WHY I CAN'T BUCKLE MY BELT!

PLEASE! NO MORE HOLIDAYS.  


Inside me lives a skinny gal trying to get out. Usually I shut her up with a bowl of spaghetti or a chunk chocolate. Sometimes I don’t eat it but have to stuff my ears instead because she sure makes a lot of noise!


Let’s face it: I have never, ever met a bowl of pasta I did not like. And I am very friendly to many other foods.
It is my nature to be accommodating. But I must declare that these weeks of celebrations and special occasions are doing me in.

ENOUGH IS ENOUGH!

5 Parties

4 Restaurants

3 Brunches  
2 Open Houses

And...


1 Spectacular  (and yummy) Wedding.

Please, no more food or toasts or "taste this as I made it especially for you!"

In the past my philosophy has always been that life is fragile so eat dessert first.

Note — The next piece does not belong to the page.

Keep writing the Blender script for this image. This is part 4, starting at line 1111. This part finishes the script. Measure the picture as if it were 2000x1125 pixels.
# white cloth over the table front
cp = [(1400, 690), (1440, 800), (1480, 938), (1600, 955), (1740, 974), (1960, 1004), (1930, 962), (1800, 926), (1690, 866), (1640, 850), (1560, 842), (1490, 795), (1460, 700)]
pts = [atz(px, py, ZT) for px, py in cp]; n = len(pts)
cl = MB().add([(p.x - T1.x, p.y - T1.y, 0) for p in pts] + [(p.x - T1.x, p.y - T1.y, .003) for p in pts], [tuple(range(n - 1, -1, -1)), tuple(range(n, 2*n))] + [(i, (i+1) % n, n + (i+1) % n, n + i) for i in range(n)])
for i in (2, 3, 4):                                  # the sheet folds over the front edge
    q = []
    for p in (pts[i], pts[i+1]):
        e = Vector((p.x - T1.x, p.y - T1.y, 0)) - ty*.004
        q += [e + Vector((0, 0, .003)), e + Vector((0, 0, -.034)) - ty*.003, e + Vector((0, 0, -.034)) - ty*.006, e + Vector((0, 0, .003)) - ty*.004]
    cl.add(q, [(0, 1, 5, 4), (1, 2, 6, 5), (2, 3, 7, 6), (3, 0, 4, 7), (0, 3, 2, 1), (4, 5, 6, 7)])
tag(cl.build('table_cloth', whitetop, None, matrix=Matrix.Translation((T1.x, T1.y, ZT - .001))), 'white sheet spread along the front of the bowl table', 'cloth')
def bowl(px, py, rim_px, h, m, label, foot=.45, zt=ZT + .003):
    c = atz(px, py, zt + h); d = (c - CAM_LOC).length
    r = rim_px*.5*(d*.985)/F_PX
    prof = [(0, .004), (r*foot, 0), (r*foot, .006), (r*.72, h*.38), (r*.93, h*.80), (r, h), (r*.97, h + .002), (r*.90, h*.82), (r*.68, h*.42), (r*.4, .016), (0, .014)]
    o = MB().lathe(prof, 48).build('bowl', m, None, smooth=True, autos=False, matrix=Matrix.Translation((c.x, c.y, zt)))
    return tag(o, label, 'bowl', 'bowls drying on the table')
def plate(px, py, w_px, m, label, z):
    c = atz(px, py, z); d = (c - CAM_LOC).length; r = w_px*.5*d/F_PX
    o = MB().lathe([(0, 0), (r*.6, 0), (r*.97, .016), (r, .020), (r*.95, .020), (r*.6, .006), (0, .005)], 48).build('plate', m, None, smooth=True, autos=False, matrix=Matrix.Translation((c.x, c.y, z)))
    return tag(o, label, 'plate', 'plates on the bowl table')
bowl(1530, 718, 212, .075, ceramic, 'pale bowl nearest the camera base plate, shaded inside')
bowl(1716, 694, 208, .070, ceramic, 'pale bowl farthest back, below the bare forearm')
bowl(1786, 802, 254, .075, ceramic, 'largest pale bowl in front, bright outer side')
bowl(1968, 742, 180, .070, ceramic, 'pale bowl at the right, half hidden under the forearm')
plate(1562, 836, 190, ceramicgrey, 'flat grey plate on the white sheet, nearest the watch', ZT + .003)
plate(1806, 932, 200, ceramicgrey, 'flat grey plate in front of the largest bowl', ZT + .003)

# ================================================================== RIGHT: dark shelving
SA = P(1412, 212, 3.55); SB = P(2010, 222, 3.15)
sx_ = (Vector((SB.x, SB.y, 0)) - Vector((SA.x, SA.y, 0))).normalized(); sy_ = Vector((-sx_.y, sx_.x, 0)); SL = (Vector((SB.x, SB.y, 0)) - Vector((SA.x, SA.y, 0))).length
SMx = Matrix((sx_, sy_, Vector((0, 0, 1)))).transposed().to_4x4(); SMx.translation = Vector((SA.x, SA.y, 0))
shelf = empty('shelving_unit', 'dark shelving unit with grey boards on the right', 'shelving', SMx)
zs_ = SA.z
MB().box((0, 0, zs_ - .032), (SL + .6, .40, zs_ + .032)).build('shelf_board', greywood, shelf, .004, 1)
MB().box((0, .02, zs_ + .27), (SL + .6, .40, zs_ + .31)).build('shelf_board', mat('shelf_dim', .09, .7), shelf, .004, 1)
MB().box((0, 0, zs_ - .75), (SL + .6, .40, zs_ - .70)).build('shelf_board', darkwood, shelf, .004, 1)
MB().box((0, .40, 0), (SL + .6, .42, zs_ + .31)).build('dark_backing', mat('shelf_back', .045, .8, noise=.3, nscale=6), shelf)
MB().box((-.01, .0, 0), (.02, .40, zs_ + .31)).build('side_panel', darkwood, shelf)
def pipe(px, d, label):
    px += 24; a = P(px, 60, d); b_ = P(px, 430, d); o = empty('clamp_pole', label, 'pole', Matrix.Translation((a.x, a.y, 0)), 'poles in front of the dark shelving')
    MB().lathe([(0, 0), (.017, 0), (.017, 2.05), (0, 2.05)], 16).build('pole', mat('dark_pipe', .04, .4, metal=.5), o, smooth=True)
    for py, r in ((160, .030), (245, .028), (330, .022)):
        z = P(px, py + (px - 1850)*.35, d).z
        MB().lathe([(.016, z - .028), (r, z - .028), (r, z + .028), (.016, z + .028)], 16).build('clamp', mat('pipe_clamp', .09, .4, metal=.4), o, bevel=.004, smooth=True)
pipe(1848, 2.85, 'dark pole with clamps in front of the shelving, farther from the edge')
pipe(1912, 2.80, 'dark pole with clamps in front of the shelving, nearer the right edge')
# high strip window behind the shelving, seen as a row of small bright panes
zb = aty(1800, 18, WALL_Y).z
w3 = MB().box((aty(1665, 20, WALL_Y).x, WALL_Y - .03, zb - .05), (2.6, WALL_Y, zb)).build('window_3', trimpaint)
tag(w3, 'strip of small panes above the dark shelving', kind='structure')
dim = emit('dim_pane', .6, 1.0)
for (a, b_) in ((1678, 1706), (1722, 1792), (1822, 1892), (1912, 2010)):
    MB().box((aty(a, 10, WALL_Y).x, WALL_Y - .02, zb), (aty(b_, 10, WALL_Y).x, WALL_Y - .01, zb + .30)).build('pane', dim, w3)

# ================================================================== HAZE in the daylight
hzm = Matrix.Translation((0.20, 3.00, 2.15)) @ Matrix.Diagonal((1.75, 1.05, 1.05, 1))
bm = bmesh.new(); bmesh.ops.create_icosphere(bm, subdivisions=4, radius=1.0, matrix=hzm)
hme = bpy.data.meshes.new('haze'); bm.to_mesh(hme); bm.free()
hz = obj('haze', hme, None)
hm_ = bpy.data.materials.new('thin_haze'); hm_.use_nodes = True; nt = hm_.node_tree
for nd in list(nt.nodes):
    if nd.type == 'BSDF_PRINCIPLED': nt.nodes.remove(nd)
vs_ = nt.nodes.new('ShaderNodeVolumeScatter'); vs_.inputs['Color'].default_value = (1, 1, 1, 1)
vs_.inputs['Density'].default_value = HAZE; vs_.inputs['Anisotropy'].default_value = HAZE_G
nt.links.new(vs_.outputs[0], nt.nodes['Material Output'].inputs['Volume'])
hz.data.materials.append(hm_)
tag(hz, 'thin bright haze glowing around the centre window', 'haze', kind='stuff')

I just never thought I would live this long.

Remember when I mentioned oh so many times that I thought I heard applause as I was jogging and it turned out to be my thighs hitting together? Well, now it is more like an auditorium of screaming rock aficionados giving a standing ovation to my jiggles and hanging participles’.

Please, do not invite me to one more celebration. I cannot eat another thing till...till...dinner time.

On the other hand I just read this very day (January 2, 2013) in the New York Times that being overweight is not bad. They claim that the Body Mass Index (BMI) may not be an accurate measure of health. WHEW!

Oh, well...I am truly not worried.

I do not want to brag and certainly, you should not compare yourself to me, but... I can still fit into my earrings from high school, so there.